PROBLEM:
Check each line of the listing below for the string "picture", and give only how many lines hold it.

LISTED ENTRIES:
§ §

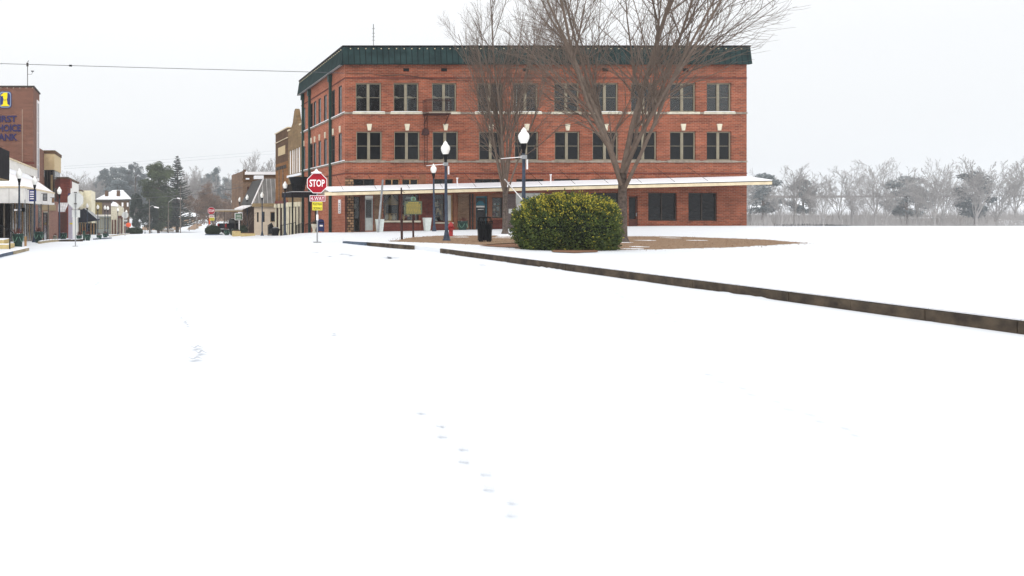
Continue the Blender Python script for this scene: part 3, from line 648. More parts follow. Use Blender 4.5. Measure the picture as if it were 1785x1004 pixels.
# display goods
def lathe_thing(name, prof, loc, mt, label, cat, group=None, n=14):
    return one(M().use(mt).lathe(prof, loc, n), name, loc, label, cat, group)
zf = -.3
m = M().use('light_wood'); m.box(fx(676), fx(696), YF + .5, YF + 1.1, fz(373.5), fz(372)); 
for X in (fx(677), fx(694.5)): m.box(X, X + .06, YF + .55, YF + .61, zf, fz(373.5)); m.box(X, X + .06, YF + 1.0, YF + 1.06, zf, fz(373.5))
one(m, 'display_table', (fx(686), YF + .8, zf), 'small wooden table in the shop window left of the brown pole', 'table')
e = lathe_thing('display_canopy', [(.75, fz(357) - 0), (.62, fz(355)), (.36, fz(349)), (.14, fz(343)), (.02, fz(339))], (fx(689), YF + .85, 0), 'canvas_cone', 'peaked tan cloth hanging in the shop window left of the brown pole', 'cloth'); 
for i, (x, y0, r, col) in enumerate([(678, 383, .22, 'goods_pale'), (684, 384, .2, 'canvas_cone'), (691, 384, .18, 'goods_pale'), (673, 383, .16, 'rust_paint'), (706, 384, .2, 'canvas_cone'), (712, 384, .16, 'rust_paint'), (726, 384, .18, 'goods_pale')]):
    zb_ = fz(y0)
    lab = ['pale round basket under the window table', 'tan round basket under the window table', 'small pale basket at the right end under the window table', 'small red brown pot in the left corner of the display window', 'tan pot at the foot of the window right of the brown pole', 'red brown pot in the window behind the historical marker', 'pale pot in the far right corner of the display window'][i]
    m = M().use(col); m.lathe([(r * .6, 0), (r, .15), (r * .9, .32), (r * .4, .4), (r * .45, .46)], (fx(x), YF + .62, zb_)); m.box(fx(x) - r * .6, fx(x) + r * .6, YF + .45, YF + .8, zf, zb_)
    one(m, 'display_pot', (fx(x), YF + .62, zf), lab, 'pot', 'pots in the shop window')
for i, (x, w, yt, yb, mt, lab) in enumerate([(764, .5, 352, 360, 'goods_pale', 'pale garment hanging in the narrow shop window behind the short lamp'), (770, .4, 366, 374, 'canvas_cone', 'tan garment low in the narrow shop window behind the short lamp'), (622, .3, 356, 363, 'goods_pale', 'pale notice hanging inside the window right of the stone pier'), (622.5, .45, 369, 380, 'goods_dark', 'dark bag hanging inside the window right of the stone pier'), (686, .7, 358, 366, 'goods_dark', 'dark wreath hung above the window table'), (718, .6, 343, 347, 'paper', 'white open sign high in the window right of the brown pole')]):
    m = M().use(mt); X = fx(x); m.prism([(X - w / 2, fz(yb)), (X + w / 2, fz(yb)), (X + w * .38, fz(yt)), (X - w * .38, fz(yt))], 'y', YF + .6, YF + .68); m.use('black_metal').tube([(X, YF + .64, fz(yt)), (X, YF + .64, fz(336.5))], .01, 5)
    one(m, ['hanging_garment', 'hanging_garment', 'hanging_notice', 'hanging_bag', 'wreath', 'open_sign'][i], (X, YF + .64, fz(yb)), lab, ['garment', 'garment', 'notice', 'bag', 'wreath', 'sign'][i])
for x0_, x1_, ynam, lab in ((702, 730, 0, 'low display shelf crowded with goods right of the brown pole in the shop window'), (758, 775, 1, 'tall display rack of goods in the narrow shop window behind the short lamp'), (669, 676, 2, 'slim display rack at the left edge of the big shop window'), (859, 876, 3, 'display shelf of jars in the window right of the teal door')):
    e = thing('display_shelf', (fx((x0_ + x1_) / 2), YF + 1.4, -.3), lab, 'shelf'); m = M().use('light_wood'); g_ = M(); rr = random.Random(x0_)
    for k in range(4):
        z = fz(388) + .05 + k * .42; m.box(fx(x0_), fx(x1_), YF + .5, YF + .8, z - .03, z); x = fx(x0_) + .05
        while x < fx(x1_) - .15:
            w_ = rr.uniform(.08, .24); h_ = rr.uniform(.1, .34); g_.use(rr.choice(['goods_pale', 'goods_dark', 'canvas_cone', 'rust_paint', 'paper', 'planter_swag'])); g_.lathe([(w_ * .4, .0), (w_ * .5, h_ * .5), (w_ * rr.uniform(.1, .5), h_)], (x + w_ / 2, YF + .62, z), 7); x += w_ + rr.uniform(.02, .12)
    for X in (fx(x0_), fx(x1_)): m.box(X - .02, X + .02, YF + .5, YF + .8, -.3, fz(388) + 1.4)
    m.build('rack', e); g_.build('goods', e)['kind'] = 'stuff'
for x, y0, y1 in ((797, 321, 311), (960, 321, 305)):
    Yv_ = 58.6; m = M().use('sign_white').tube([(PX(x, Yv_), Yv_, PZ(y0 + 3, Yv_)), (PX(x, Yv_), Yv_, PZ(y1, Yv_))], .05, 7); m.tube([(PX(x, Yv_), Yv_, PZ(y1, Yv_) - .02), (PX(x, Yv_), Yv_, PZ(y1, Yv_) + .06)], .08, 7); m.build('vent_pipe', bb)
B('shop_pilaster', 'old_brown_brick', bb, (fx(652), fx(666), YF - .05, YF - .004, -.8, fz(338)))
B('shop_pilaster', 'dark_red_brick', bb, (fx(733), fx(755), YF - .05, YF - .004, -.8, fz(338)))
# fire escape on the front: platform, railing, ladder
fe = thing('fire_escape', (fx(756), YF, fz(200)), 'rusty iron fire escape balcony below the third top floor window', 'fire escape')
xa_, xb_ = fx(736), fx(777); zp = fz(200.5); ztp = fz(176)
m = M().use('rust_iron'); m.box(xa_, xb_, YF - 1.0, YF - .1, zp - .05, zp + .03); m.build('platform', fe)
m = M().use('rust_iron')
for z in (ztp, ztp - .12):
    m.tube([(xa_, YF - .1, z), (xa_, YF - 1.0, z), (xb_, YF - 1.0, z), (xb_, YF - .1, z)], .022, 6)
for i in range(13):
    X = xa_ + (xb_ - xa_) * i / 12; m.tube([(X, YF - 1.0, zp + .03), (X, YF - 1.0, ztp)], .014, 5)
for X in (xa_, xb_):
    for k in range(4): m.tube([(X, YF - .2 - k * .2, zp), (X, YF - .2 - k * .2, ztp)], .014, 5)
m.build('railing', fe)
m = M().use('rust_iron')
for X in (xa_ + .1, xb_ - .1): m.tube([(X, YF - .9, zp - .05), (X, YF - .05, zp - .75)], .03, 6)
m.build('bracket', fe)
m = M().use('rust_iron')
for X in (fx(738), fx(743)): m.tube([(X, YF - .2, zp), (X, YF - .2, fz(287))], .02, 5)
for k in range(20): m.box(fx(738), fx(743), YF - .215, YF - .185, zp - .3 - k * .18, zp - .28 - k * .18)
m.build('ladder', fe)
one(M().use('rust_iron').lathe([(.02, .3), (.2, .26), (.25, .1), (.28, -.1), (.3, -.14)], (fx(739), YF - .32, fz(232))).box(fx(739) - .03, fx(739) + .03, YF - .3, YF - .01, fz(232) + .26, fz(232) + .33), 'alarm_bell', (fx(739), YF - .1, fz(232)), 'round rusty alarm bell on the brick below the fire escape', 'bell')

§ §

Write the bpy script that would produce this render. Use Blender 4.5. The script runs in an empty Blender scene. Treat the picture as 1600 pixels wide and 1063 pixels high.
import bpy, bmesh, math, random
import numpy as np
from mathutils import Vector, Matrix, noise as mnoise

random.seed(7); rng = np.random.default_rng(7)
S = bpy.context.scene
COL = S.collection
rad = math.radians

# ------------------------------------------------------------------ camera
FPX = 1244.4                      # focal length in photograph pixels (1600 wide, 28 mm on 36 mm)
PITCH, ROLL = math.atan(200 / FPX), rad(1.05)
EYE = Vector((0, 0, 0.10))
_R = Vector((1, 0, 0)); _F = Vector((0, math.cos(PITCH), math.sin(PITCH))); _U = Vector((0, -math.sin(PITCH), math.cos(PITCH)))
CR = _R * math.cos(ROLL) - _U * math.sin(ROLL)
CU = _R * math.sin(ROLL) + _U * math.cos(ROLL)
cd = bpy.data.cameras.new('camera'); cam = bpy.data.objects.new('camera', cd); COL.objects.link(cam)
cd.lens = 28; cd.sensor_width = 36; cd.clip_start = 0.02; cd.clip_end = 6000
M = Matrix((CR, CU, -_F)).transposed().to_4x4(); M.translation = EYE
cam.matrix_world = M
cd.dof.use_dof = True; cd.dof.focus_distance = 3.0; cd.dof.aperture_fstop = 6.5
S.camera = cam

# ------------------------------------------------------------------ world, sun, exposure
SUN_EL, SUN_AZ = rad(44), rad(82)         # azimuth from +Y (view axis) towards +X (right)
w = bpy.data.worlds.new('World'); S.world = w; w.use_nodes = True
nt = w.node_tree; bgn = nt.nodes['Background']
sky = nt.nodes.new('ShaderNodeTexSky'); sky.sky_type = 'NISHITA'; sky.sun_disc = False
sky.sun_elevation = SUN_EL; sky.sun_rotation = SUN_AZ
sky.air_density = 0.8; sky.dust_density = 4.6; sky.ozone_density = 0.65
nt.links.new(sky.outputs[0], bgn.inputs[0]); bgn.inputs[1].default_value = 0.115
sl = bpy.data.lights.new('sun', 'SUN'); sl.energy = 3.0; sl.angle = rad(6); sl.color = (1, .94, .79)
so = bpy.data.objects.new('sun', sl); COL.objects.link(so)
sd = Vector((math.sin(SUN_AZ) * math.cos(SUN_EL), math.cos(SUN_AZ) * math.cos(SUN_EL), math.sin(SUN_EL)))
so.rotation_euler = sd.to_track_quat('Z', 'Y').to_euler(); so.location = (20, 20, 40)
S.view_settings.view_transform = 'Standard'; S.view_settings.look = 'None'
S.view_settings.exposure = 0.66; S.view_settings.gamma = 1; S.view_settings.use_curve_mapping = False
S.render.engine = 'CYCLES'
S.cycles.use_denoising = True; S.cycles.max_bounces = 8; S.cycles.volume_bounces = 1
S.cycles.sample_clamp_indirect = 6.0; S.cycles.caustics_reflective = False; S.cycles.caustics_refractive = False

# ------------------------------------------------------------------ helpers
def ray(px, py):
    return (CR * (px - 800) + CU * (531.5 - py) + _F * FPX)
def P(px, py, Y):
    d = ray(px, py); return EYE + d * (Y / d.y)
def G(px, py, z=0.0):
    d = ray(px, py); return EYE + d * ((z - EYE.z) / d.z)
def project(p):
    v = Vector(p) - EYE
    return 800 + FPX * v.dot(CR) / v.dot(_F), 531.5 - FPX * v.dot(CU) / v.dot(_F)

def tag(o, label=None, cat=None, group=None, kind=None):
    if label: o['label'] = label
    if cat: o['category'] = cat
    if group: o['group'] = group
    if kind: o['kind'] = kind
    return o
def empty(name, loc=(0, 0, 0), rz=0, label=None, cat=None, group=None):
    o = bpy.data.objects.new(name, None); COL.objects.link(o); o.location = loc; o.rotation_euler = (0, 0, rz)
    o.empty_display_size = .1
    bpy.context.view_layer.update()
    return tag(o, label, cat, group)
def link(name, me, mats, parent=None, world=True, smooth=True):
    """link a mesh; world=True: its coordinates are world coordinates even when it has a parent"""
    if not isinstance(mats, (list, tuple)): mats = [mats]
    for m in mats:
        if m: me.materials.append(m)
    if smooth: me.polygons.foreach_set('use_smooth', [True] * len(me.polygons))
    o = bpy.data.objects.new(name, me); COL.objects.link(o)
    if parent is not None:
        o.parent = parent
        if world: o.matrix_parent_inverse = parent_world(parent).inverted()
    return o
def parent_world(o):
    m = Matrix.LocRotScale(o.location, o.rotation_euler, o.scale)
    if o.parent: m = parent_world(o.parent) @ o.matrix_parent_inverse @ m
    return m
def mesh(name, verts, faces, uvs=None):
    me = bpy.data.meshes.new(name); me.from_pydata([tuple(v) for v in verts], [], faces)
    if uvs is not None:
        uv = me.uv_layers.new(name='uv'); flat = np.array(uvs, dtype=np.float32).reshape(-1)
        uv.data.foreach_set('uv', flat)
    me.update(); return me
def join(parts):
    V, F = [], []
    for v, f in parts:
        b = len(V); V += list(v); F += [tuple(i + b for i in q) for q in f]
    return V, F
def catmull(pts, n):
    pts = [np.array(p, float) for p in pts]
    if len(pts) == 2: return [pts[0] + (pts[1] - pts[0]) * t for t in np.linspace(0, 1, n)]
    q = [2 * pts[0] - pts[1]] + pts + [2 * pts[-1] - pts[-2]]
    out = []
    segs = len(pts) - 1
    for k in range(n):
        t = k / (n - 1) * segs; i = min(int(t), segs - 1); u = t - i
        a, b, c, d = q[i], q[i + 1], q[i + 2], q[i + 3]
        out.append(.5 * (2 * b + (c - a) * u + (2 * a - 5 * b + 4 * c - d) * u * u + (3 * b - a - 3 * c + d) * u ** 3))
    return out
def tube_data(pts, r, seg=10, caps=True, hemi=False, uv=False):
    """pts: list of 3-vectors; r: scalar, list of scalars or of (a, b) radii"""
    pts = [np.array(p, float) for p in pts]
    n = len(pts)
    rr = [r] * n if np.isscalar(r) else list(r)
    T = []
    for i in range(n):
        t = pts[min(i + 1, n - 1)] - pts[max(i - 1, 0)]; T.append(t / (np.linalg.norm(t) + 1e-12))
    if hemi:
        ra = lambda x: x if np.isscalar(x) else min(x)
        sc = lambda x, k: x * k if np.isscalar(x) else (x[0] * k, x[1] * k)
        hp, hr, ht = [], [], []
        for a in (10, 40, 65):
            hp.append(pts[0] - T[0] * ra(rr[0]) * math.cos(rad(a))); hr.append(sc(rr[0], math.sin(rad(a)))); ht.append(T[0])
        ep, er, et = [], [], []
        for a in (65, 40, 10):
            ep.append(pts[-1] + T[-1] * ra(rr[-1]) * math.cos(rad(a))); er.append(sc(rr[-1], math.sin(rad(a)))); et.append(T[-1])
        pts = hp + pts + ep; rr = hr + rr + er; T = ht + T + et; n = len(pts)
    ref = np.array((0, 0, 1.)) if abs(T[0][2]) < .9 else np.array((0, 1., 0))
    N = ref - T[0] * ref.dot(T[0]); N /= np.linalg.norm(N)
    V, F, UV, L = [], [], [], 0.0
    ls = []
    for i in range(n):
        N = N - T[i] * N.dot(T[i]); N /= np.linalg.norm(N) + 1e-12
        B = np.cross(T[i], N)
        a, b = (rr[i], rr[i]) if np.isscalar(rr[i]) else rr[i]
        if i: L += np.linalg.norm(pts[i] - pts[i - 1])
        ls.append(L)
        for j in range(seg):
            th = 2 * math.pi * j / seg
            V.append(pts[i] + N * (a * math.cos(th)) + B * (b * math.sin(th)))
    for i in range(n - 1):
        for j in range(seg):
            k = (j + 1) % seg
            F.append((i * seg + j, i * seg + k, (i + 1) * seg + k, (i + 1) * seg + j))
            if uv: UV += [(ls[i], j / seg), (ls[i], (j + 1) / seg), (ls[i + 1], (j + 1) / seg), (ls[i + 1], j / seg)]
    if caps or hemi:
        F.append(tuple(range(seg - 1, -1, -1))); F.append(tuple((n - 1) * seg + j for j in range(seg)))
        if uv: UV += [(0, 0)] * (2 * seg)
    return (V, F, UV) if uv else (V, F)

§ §

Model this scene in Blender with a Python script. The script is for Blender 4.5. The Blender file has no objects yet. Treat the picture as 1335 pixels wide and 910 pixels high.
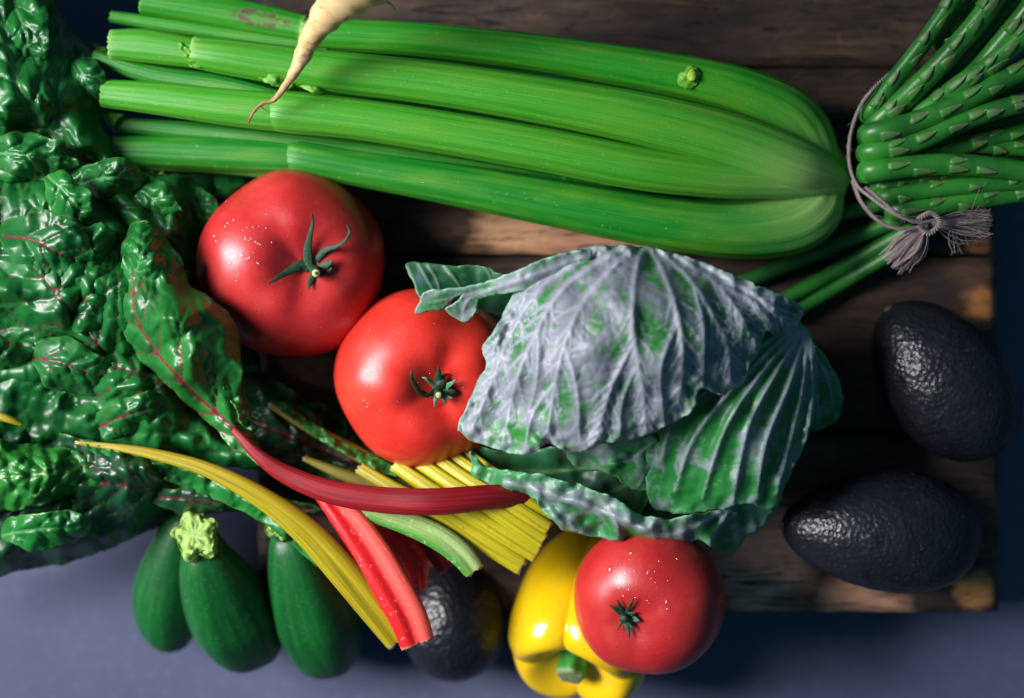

§ §

TASK ANSWER:
3